Data shown →
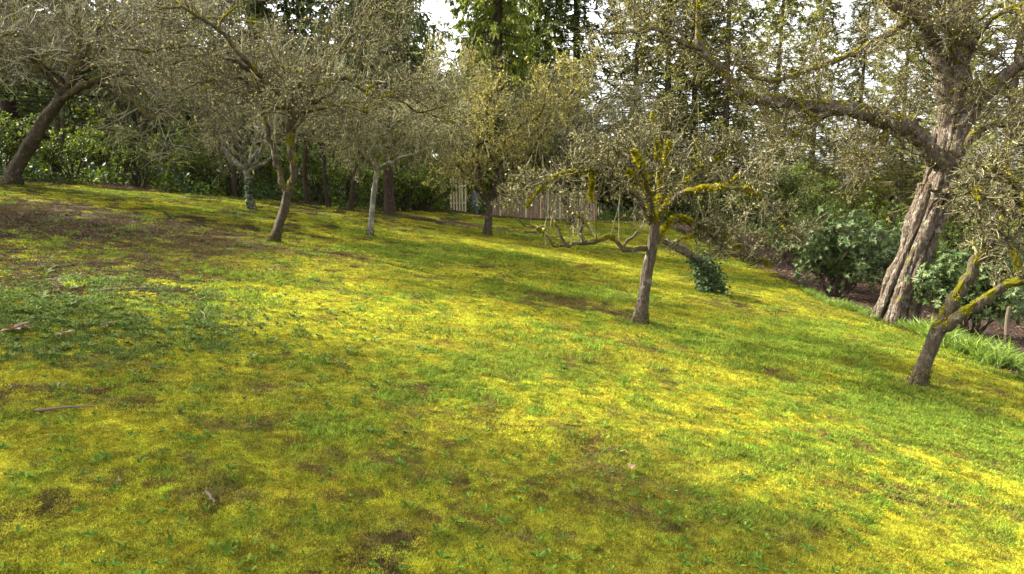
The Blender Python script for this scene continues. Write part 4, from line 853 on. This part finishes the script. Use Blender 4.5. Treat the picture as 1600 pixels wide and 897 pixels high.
conifer('cedar_tree', 'dark trunked conifer rising behind the pale slender tree', b, 17, 5.2, 4.6, FIR, 150, 'cedar', .20, 31, nsub=14, nfr=9, fl=.34, fw=.085)
b = P(775, 300, 50); ced = conifer('cedar_tree', 'bright sunlit cedar with drooping fronds behind the golden apple tree', gpx(b[0], 50), 24, 7.0, 2.4, CED, 190, 'cedar', .5, 32, nsub=16, nfr=11, fl=.42, fw=.11)
b = P(900, 300, 56); conifer('fir_tree', 'dark fir right of the sunlit cedar, behind the fence', gpx(b[0], 56), 26, 7.0, 2.0, FIR, 170, 'fir', .42, 33, nsub=17, nfr=12, fl=.48, fw=.13)
firA = conifer('fir_tree', 'tall fir with a bare lower trunk seen above the middle apple tree', gpx(P(1042, 300, 52)[0], 52), 27, 7.0, 3.2, PAL, 190, 'fir', .27, 34, nsub=17, nfr=12, fl=.46, fw=.11)
firB = conifer('fir_tree', 'dense dark fir filling the gap behind the forked tree at left', gpx(-14.5, 40), 22, 6.6, 1.5, FIR, 180, 'fir', .36, 35, nsub=17, nfr=12, fl=.48, fw=.13)
for k, (src, x, y, s, lab) in enumerate((
        (firB, -27, 47, 1.0, 'dark fir behind the leaning trunk at the left edge'), (firB, -20.5, 44, .95, 'dark fir behind the two slim trunks at left'), (firB, -9.5, 44, 1.05, 'dark fir left of the narrow sky gap at the top'), (firB, -34, 50, 1.1, 'dark fir in the top left corner of the view'),
        (firB, -26.5, 37, 1.0, 'dark fir behind the hedge at the far left, in front of the others'), (firB, -27.5, 27.5, .7, 'unseen dark fir added for shade just outside the left edge beyond the leaning trunk'), (firB, -30.5, 23, .75, 'unseen dark fir added outside the left edge to shade the soil bank'), (firB, -17, 48, 1.2, 'tall fir in the second row behind the forked tree'), (firB, -9.6, 54, 1.0, 'distant dark fir just left of the narrow sky gap'),  # the two firs outside the left edge are added to shade the bank
        (firA, P(1078, 300, 60)[0], 60, 1.0, 'slim fir just right of the one above the middle apple tree'), (firA, P(1132, 300, 50)[0], 50, .95, 'slim fir trunk behind the bend of the long mossy limb'),
        (firA, P(1200, 300, 66)[0], 66, 1.0, 'thin fir in the sky behind the long mossy limb'), (firA, P(985, 300, 64)[0], 64, 1.05, 'far fir left of the slim fir trunks in the middle'),
        (firA, P(1405, 300, 50)[0], 50, .72, 'feathery fir just left of the twisted trunk, against the sky'), (firA, P(1330, 300, 64)[0], 64, .8, 'thin far fir in the sky gap under the upper mossy limb'), (firA, P(1265, 300, 70)[0], 70, .9, 'far small fir between the mossy limb and the twisted tree'),
        (firA, P(1560, 300, 36)[0], 36, .85, 'pale fir behind the right hand limbs of the twisted tree'), (firA, P(1470, 300, 58)[0], 58, .9, 'fir directly behind the twisted old trunk'), (firA, P(1640, 300, 44)[0], 44, .95, 'fir at the far right edge of the view'),
        (ced, P(835, 300, 56)[0], 56, .95, 'second cedar half hidden right of the sunlit one'), (ced, P(768, 300, 64)[0], 64, 1.05, 'third cedar just right of the narrow sky gap'))):
    z = float(g(x, y)); copy_tree(src, (x, y, z), R.rand() * 6.28, (s, s, s * R.uniform(.92, 1.08)), lab, 'tall conifers behind the orchard')

# the far wood that closes the view: one mass of crowns
wb = MB(); wr_ = MB(); tb_ = MB()
nT = 230; ta_ = np.radians(R.uniform(-62, 52, nT)); td_ = R.uniform(62, 105, nT)
for k in range(nT):
    x0, y0 = td_[k] * math.sin(ta_[k]), td_[k] * math.cos(ta_[k]); z0 = float(g(x0, y0)); right = sstep(-2, 14, x0)
    H = R.uniform(9, 15) * (1 - .62 * right); m = 225; f = R.rand(m) ** .8; rad = (1.05 - f) * R.uniform(2.2, 3.6); a = R.rand(m) * 6.283; q = np.sqrt(R.rand(m))
    p = np.stack([x0 + np.cos(a) * rad * q, y0 + np.sin(a) * rad * q, z0 + f * H], 1); d = np.stack([np.cos(a), np.sin(a), -.5 + .4 * R.randn(m)], 1) + .5 * R.randn(m, 3)
    diamonds(wb if x0 < 8 else wr_, p, d, R.uniform(.7, 1.5, m), R.uniform(.3, .6, m), val=np.clip(R.rand() * .6 + .4 * R.rand(m), 0, 1))
    tubes(tb_, np.array([[x0, y0, z0 - .3], [x0, y0, z0 + H * .5], [x0, y0, z0 + H]]), np.array([.3, .2, .05]), 6)
fw_ = wb.build('distant_wood', M_fir, None, smooth=False); tag(fw_, 'dark far wood closing the view behind the trees', None, None, 'stuff')
wr_.build('crown', M_firpale, fw_, smooth=False)
fo_ = tb_.build('distant_wood_trunks', M_conbark, fw_)
fo_.name = 'trunk'
# small dark tree and shrubs on the mulch slope at right of centre
b = gp(1226, 405); tq = tr([(1228, 412, 0, .16), (1224, 385, 0, .13), (1226, 360, 0, .11), (1230, 340, 0, .09)], b[1]); tq[0][2] = b[2] - .1; cq = P(1228, 310, b[1]); eq = (cq, np.array([2.2, 1.8, 1.8]))
fruit_tree('small_tree', 'small dark bushy tree on the brown mulch slope right of centre', tq, ellipse_limbs(tq[-1][:3], cq, eq[1], 8, .06, seed=15), eq, (M_darkstem, M_twig_dark, M_hedge), (8, 8, 6), ((.5, 1.1), (.3, .7), (.15, .4)), 4, .09, .2, group=None)
for k, (u, Yq, er, m, lab) in enumerate(((1160, 44, (2.2, 1.5, 1.3), M_hedge, 'low green shrub behind the brown mulch slope'), (1110, 47, (2.0, 1.5, 1.2), M_hedge, 'low shrub at the right end of the fence'), (1290, 36, (2.0, 1.5, 1.5), M_hedge, 'olive shrub at the top of the mulch slope'),
                                  (1330, 50, (3.2, 2, 2.2), M_lime, 'pale far bush seen under the hanging mossy stub'), (1560, 27, (2.2, 1.6, 1.7), M_hedge, 'green bush behind the right hand rhododendron'), (1630, 24, (2, 1.6, 1.6), M_hedge, 'green bush at the far right edge'), (1420, 32, (2.2, 1.6, 1.6), M_lime, 'light green bush behind the twisted trunk'),
    (1215, 43, (2.6, 1.6, 1.7), M_hedge, 'dark green shrub behind the small bushy tree'), (1375, 28, (2.0, 1.6, 1.9), M_hedge, 'green shrub filling in left of the twisted trunk'), (1500, 30, (2.2, 1.6, 1.7), M_hedge, 'green shrub filling in right of the twisted trunk'),
    (1255, 40, (2.4, 1.6, 1.6), M_hedge, 'green shrub at the upper end of the fallen log'), (1060, 50, (2.6, 1.6, 1.6), M_hedge, 'green shrub past the end of the fence'), (1480, 40, (3, 2, 2.2), M_lime, 'tall light bush far behind the twisted trunk'))):
    p = P(u, 400, Yq); shrub('background_shrub', lab, gpx(p[0], Yq), er, 13, 6, .13 if Yq < 40 else .17, .065 if Yq < 40 else .08, m, dens=(6, 5), stemr=.04)
# felled log on the mulch
p0 = gp(1178, 384); p1 = gp(1292, 398); tl = thing('fallen_log', p0, 'grey fallen log lying across the brown mulch slope', 'log')
p0 = p0 + [0, 0, .14]; p1 = gpx(p1[0], p0[1] - .6) + [0, 0, .14]; md_ = (p0 + p1) / 2; md_[2] = float(g(md_[0], md_[1])) + .15
trunk_mesh([np.r_[p0, .17], np.r_[md_, .19], np.r_[p1, .16]], 12, .08, 0, .15, seed=4).build('bark', M_apple, tl)

# ------------------------------------------------------------------ board fence, pickets and gate post
pa = gp(768, 337); pb = P(925, 338, 45.0); Yf_ = pa[1]
fa = np.array([pa[0], Yf_]); fbv = np.array([pb[0], Yf_ + 2.0]); nB = int(np.linalg.norm(fbv - fa) / .155)
fence = thing('board_fence', gpx(*fa), 'weathered brown vertical board fence behind the golden apple tree', 'fence')
def box(mb, c, sx, sy, sz, rz=0, tilt=0):
    v = np.array([[i, j, k] for i in (-.5, .5) for j in (-.5, .5) for k in (0, 1)]) * [sx, sy, sz]; v[:, 0] += v[:, 2] * tilt
    cs, sn = math.cos(rz), math.sin(rz); v = np.stack([v[:, 0] * cs - v[:, 1] * sn, v[:, 0] * sn + v[:, 1] * cs, v[:, 2]], 1) + c
    mb.add(v, q=[[0, 1, 3, 2], [4, 6, 7, 5], [0, 4, 5, 1], [2, 3, 7, 6], [0, 2, 6, 4], [1, 5, 7, 3]])
rz = math.atan2(fbv[1] - fa[1], fbv[0] - fa[0])
for k in range(nB):
    q = fa + (fbv - fa) * (k + .5) / nB; m = MB(); box(m, np.r_[q + np.array([0, -.012 * (k % 2)]), float(g(*q)) + .06], .12 + .014 * R.randn(), .024, 1.55 + .08 * R.randn(), rz + .03 * R.randn(), .018 * R.randn()); m.build('board', (M_board, M_board, M_board2, M_board3, M_boardp)[R.randint(5)], fence, smooth=False)
for k in range(0, nB, 14):
    q = fa + (fbv - fa) * (k + .5) / nB + np.array([0, .09]); m = MB(); box(m, np.r_[q, float(g(*q)) - .1], .1, .1, 1.95, rz); m.build('post', M_board, fence, smooth=False)
for zr in (.35, 1.45):
    m = MB()
    for k in range(0, nB - 1):
        q0 = fa + (fbv - fa) * k / nB + np.array([0, .035]); q1 = fa + (fbv - fa) * (k + 1) / nB + np.array([0, .035]); mid = (q0 + q1) / 2
        box(m, np.r_[mid, float(g(*mid)) + zr], np.linalg.norm(q1 - q0) * 1.02, .04, .09, rz)
    m.build('rail', M_board, fence, smooth=False)
pp = P(705, 330, Yf_ - .6); pk = thing('picket_panel', gpx(pp[0], Yf_ - .6), 'pale wooden pickets standing between the green shrubs and the gate post', 'fence')
for k in range(6):
    xq = pp[0] + k * .165; m = MB(); box(m, [xq, Yf_ - .6, float(g(xq, Yf_ - .6)) + .04], .10, .022, 1.85, 0, .01 * R.randn()); m.build('picket', M_boardp, pk, smooth=False)
for zr in (.4, 1.4):
    m = MB(); box(m, [pp[0] + .41, Yf_ - .565, float(g(pp[0], Yf_)) + zr], .98, .03, .08); m.build('rail', M_boardp, pk, smooth=False)
q = P(745, 332, Yf_ - .5); q = gpx(q[0], Yf_ - .5); gpst = thing('gate_post', q, 'dark blue grey metal post with a box mounted on its side, beside the pickets', 'post')
m = MB(); box(m, q - [0, 0, .1], .16, .16, 2.2); m.build('post', M_postm, gpst, smooth=False)
m = MB(); box(m, q + [-.17, -.05, .45], .2, .24, .75); m.build('mounted_box', M_postm, gpst, smooth=False)
m = MB(); box(m, q + [0, 0, 2.1], .2, .2, .06); m.build('cap', M_postm, gpst, smooth=False)

# ------------------------------------------------------------------ things lying on the lawn
def stick(u0, v0, u1, v1, r, lab):
    a, b_ = gp(u0, v0), gp(u1, v1); n = 6; t = np.linspace(0, 1, n)[:, None]; p = a * (1 - t) + b_ * t + R.randn(n, 3) * .012; p[:, 2] = g(p[:, 0], p[:, 1]) + .035
    o = trunk_mesh(np.c_[p, np.linspace(r, r * .5, n)], 7, .1, 0, .05, seed=int(u0)).build('fallen_stick', M_stick, None, origin=p[0]); tag(o, lab, 'stick', 'sticks fallen on the lawn')
stick(155, 460, 238, 455, .016, 'long pale stick lying beside the clover patch at left')
stick(60, 655, 148, 646, .012, 'thin dark stick lying on the moss in the lower left')
stick(14, 625, 36, 608, .009, 'short pale stick at the left edge of the lawn')
stick(322, 785, 336, 804, .010, 'short reddish piece of bark in the lower left moss')
stick(316, 494, 324, 506, .012, 'small bent twig on the moss below the forked tree')
stick(182, 765, 192, 757, .005, 'tiny pale twig in the lower left moss')
def dry_leaf(u, v, s, lab):
    p = gp(u, v) + [0, 0, .045]; m = MB(); k = 7
    a = np.linspace(-1.9, 1.9, k); d = np.stack([np.cos(a), np.sin(a), .15 * R.randn(k) + .15], 1); diamonds(m, np.tile(p, (k, 1)), d, s * (1 - .25 * np.abs(a) / 1.9), s * .42, normal=np.tile([0, 0, 1.], (k, 1)) + .2 * R.randn(k, 3), fold=.2, mid=.55)
    o = m.build('fallen_leaf', M_dry, None, smooth=False, origin=p); tag(o, lab, 'leaf', 'dry leaves fallen on the lawn')
dry_leaf(22, 524, .2, 'big curled tan leaf at the left edge of the clover'); dry_leaf(100, 531, .12, 'small tan leaf right of the big curled leaf at left'); dry_leaf(168, 516, .13, 'reddish dry leaf lying on the moss beyond the clover'); dry_leaf(984, 740, .06, 'tiny brown leaf on the moss in the lower middle')

# ------------------------------------------------------------------ unseen trees just left of the view, placed and shaped to shade the lawn
for k, (x, y, H, er, lab) in enumerate(((-10.8, 7.6, 4.6, (3.8, 2.2, 2.1), 'unseen tall twiggy tree left of the view beside the clover patch'), (-14.5, 5.2, 5.0, (3.6, 2.6, 2.4), 'unseen tall spreading tree left of the camera'),
        (-17.6, 17.2, 3.0, (4.0, 3.2, 2.6), 'unseen large twiggy tree left of the bare soil bank'), (-16.0, 11.5, 6.4, (2.6, 2.0, 2.0), 'unseen slim high crowned tree outside the left edge'))):
    bb = gpx(x, y)
    if k == 0:
        tq = [np.r_[bb, .2], np.r_[bb + [.1, 0, H * .4], .17], np.r_[bb + [.15, .1, H * .8], .15], np.r_[bb + [.2, .1, H], .13]]; c = bb + [.3, 0, H + er[2] * .75]; e_ = (c, np.array(er))
        src = fruit_tree('orchard_tree', lab, tq, ellipse_limbs(tq[-1][:3], c, e_[1], 11, .09, seed=90 + k, zlo=-.3), e_, (M_apple, M_twig, M_lichen), (9, 7, 5), ((.9, 1.9), (.5, 1.2), (.25, .65)), 3, .06, 0)
    else: copy_tree(src, bb, (0, .35, -.2, .15)[k], (er[0] / 3.8, er[1] / 2.2, (H + 1.3 * er[2]) / 7.3), lab, 'old fruit trees on the lawn')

Task description →
Tally the lines of the listing in which the word "high" occurs, and state the total alone.

The reply →
2